» Available data:
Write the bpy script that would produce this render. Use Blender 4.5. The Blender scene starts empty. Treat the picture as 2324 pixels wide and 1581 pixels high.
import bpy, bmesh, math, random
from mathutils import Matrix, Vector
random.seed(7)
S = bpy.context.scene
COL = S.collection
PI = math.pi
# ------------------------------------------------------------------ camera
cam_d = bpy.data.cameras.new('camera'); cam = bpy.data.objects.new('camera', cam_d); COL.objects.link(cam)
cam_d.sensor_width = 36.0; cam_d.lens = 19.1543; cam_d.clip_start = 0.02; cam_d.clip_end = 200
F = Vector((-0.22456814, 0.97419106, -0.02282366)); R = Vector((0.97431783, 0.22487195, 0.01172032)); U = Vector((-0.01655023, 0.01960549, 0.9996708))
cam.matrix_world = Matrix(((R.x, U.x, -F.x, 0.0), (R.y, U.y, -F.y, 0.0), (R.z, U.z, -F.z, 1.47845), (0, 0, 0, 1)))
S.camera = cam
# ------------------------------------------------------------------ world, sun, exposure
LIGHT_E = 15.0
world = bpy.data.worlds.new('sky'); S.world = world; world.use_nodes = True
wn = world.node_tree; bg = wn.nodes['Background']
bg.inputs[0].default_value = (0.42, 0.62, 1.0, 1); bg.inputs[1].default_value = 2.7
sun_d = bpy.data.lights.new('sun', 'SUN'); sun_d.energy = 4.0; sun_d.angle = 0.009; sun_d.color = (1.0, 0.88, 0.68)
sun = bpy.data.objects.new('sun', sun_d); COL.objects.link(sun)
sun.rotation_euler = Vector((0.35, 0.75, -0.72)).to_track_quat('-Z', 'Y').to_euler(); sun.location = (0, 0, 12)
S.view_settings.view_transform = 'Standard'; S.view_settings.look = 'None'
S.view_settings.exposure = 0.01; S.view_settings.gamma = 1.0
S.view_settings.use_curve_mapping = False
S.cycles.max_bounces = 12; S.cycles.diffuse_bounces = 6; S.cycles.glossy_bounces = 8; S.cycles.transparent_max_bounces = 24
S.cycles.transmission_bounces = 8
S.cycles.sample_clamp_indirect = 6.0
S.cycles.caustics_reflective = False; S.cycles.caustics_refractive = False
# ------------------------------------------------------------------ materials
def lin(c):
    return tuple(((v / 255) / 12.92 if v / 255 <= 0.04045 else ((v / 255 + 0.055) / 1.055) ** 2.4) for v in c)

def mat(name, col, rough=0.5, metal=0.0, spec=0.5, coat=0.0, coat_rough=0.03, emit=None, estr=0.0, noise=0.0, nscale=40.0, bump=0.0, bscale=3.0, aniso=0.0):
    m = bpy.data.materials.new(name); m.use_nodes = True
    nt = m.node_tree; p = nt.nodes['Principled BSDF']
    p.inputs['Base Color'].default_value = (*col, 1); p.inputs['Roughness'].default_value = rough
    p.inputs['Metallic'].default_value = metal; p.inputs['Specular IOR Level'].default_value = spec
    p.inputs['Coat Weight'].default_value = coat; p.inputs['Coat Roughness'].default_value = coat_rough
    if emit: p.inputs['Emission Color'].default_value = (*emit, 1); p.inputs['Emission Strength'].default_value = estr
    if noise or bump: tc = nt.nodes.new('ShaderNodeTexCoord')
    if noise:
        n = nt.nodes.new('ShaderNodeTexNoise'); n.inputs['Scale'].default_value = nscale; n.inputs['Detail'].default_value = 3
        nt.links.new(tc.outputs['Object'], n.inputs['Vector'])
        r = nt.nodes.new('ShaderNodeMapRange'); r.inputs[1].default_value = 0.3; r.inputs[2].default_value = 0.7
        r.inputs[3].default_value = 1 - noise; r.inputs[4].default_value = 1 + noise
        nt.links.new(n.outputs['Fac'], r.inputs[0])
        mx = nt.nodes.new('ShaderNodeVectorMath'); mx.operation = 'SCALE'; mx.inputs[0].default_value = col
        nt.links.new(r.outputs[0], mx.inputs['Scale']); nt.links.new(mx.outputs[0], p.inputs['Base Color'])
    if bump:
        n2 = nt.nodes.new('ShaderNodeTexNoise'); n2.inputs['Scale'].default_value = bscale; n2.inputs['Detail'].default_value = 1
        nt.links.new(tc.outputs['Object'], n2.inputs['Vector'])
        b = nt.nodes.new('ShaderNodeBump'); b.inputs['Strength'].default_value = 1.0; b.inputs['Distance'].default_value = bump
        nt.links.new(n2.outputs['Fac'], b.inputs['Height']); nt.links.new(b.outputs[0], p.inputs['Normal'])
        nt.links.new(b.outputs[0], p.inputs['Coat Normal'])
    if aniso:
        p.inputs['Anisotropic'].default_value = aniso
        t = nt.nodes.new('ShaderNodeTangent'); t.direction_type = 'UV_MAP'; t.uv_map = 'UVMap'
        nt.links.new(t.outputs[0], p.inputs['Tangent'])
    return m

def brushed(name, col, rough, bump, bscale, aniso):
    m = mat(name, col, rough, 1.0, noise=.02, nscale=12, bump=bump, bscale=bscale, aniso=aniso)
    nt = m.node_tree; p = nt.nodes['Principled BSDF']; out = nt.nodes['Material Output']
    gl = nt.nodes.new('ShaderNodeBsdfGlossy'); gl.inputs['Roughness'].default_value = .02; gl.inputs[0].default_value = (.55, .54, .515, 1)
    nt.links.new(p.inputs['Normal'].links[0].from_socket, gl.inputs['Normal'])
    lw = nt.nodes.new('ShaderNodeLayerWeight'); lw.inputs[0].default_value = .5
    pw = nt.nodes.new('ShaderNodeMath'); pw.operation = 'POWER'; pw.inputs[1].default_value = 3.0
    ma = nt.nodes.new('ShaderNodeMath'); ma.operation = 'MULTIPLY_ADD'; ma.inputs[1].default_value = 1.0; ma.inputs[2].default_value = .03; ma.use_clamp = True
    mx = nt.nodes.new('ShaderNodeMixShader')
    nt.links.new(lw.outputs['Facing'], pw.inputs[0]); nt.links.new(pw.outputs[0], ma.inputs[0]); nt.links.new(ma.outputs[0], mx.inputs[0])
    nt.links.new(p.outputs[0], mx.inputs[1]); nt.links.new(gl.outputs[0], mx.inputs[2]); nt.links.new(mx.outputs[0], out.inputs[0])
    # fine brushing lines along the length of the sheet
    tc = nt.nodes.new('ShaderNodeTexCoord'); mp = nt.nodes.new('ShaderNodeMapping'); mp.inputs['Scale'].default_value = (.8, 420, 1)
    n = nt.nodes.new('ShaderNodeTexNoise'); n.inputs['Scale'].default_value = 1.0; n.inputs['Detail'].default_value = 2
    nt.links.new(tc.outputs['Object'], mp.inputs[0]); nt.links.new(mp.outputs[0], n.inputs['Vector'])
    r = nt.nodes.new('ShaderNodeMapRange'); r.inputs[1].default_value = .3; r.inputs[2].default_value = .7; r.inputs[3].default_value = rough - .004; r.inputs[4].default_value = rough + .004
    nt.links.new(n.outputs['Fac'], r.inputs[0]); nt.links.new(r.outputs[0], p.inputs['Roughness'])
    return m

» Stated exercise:
Set down the material above again, word for word.

» Correct result:
Write the bpy script that would produce this render. Use Blender 4.5. The Blender scene starts empty. Treat the picture as 2324 pixels wide and 1581 pixels high.
import bpy, bmesh, math, random
from mathutils import Matrix, Vector
random.seed(7)
S = bpy.context.scene
COL = S.collection
PI = math.pi
# ------------------------------------------------------------------ camera
cam_d = bpy.data.cameras.new('camera'); cam = bpy.data.objects.new('camera', cam_d); COL.objects.link(cam)
cam_d.sensor_width = 36.0; cam_d.lens = 19.1543; cam_d.clip_start = 0.02; cam_d.clip_end = 200
F = Vector((-0.22456814, 0.97419106, -0.02282366)); R = Vector((0.97431783, 0.22487195, 0.01172032)); U = Vector((-0.01655023, 0.01960549, 0.9996708))
cam.matrix_world = Matrix(((R.x, U.x, -F.x, 0.0), (R.y, U.y, -F.y, 0.0), (R.z, U.z, -F.z, 1.47845), (0, 0, 0, 1)))
S.camera = cam
# ------------------------------------------------------------------ world, sun, exposure
LIGHT_E = 15.0
world = bpy.data.worlds.new('sky'); S.world = world; world.use_nodes = True
wn = world.node_tree; bg = wn.nodes['Background']
bg.inputs[0].default_value = (0.42, 0.62, 1.0, 1); bg.inputs[1].default_value = 2.7
sun_d = bpy.data.lights.new('sun', 'SUN'); sun_d.energy = 4.0; sun_d.angle = 0.009; sun_d.color = (1.0, 0.88, 0.68)
sun = bpy.data.objects.new('sun', sun_d); COL.objects.link(sun)
sun.rotation_euler = Vector((0.35, 0.75, -0.72)).to_track_quat('-Z', 'Y').to_euler(); sun.location = (0, 0, 12)
S.view_settings.view_transform = 'Standard'; S.view_settings.look = 'None'
S.view_settings.exposure = 0.01; S.view_settings.gamma = 1.0
S.view_settings.use_curve_mapping = False
S.cycles.max_bounces = 12; S.cycles.diffuse_bounces = 6; S.cycles.glossy_bounces = 8; S.cycles.transparent_max_bounces = 24
S.cycles.transmission_bounces = 8
S.cycles.sample_clamp_indirect = 6.0
S.cycles.caustics_reflective = False; S.cycles.caustics_refractive = False
# ------------------------------------------------------------------ materials
def lin(c):
    return tuple(((v / 255) / 12.92 if v / 255 <= 0.04045 else ((v / 255 + 0.055) / 1.055) ** 2.4) for v in c)

def mat(name, col, rough=0.5, metal=0.0, spec=0.5, coat=0.0, coat_rough=0.03, emit=None, estr=0.0, noise=0.0, nscale=40.0, bump=0.0, bscale=3.0, aniso=0.0):
    m = bpy.data.materials.new(name); m.use_nodes = True
    nt = m.node_tree; p = nt.nodes['Principled BSDF']
    p.inputs['Base Color'].default_value = (*col, 1); p.inputs['Roughness'].default_value = rough
    p.inputs['Metallic'].default_value = metal; p.inputs['Specular IOR Level'].default_value = spec
    p.inputs['Coat Weight'].default_value = coat; p.inputs['Coat Roughness'].default_value = coat_rough
    if emit: p.inputs['Emission Color'].default_value = (*emit, 1); p.inputs['Emission Strength'].default_value = estr
    if noise or bump: tc = nt.nodes.new('ShaderNodeTexCoord')
    if noise:
        n = nt.nodes.new('ShaderNodeTexNoise'); n.inputs['Scale'].default_value = nscale; n.inputs['Detail'].default_value = 3
        nt.links.new(tc.outputs['Object'], n.inputs['Vector'])
        r = nt.nodes.new('ShaderNodeMapRange'); r.inputs[1].default_value = 0.3; r.inputs[2].default_value = 0.7
        r.inputs[3].default_value = 1 - noise; r.inputs[4].default_value = 1 + noise
        nt.links.new(n.outputs['Fac'], r.inputs[0])
        mx = nt.nodes.new('ShaderNodeVectorMath'); mx.operation = 'SCALE'; mx.inputs[0].default_value = col
        nt.links.new(r.outputs[0], mx.inputs['Scale']); nt.links.new(mx.outputs[0], p.inputs['Base Color'])
    if bump:
        n2 = nt.nodes.new('ShaderNodeTexNoise'); n2.inputs['Scale'].default_value = bscale; n2.inputs['Detail'].default_value = 1
        nt.links.new(tc.outputs['Object'], n2.inputs['Vector'])
        b = nt.nodes.new('ShaderNodeBump'); b.inputs['Strength'].default_value = 1.0; b.inputs['Distance'].default_value = bump
        nt.links.new(n2.outputs['Fac'], b.inputs['Height']); nt.links.new(b.outputs[0], p.inputs['Normal'])
        nt.links.new(b.outputs[0], p.inputs['Coat Normal'])
    if aniso:
        p.inputs['Anisotropic'].default_value = aniso
        t = nt.nodes.new('ShaderNodeTangent'); t.direction_type = 'UV_MAP'; t.uv_map = 'UVMap'
        nt.links.new(t.outputs[0], p.inputs['Tangent'])
    return m

def brushed(name, col, rough, bump, bscale, aniso):
    m = mat(name, col, rough, 1.0, noise=.02, nscale=12, bump=bump, bscale=bscale, aniso=aniso)
    nt = m.node_tree; p = nt.nodes['Principled BSDF']; out = nt.nodes['Material Output']
    gl = nt.nodes.new('ShaderNodeBsdfGlossy'); gl.inputs['Roughness'].default_value = .02; gl.inputs[0].default_value = (.55, .54, .515, 1)
    nt.links.new(p.inputs['Normal'].links[0].from_socket, gl.inputs['Normal'])
    lw = nt.nodes.new('ShaderNodeLayerWeight'); lw.inputs[0].default_value = .5
    pw = nt.nodes.new('ShaderNodeMath'); pw.operation = 'POWER'; pw.inputs[1].default_value = 3.0
    ma = nt.nodes.new('ShaderNodeMath'); ma.operation = 'MULTIPLY_ADD'; ma.inputs[1].default_value = 1.0; ma.inputs[2].default_value = .03; ma.use_clamp = True
    mx = nt.nodes.new('ShaderNodeMixShader')
    nt.links.new(lw.outputs['Facing'], pw.inputs[0]); nt.links.new(pw.outputs[0], ma.inputs[0]); nt.links.new(ma.outputs[0], mx.inputs[0])
    nt.links.new(p.outputs[0], mx.inputs[1]); nt.links.new(gl.outputs[0], mx.inputs[2]); nt.links.new(mx.outputs[0], out.inputs[0])
    # fine brushing lines along the length of the sheet
    tc = nt.nodes.new('ShaderNodeTexCoord'); mp = nt.nodes.new('ShaderNodeMapping'); mp.inputs['Scale'].default_value = (.8, 420, 1)
    n = nt.nodes.new('ShaderNodeTexNoise'); n.inputs['Scale'].default_value = 1.0; n.inputs['Detail'].default_value = 2
    nt.links.new(tc.outputs['Object'], mp.inputs[0]); nt.links.new(mp.outputs[0], n.inputs['Vector'])
    r = nt.nodes.new('ShaderNodeMapRange'); r.inputs[1].default_value = .3; r.inputs[2].default_value = .7; r.inputs[3].default_value = rough - .004; r.inputs[4].default_value = rough + .004
    nt.links.new(n.outputs['Fac'], r.inputs[0]); nt.links.new(r.outputs[0], p.inputs['Roughness'])
    return m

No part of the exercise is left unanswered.